Gold’s six-week rally hit a critical level on Friday, and recent price action suggests caution as we approach FOMC.
In today’s video, I’ll highlight the key levels to watch and share an XAUUSD trading idea you won’t want to miss.
XAUUSD has rallied aggressively since mid-December, breaking through key levels like $2,660 and $2,716.
However, Friday’s high came just shy of the all-time high at $2,790.
As noted in Saturday’s Weekly Forex Forecast, gold remains range-bound despite its six-week rally.
In my view, now is not the time to turn bullish on XAUUSD.
At the same time, there wasn’t a bearish setup to act on—until Monday’s session.
Monday’s close below $2,763 raises doubts about whether gold bulls can maintain the bullish momentum.
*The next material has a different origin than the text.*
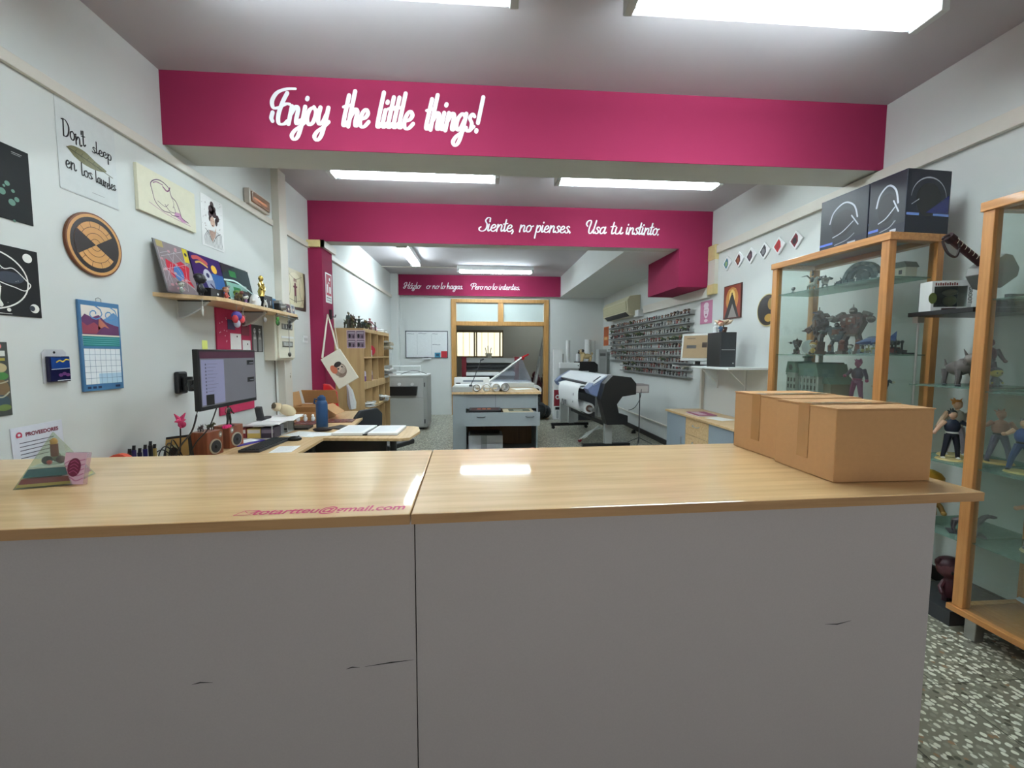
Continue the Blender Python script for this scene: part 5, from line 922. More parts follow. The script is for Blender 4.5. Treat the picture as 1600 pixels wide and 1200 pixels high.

Since December, gold has stair-stepped its way to range highs, but Monday’s session failed to hold $2,763 as new support.
Even the intraday charts hint at a potential head and shoulders pattern.
With the Fed’s rate decision and press conference on Wednesday, we can expect increased volatility, which will undoubtedly impact gold.
While XAUUSD is testing resistance at $2,763 today, downside targets like $2,660 won’t be in play unless gold closes below $2,716 on the daily chart.
Until then, there’s still a chance gold could sweep the $2,790 all-time high, especially with FOMC volatility around the corner.
The bottom line is that gold remains range-bound until we see a definitive breakout.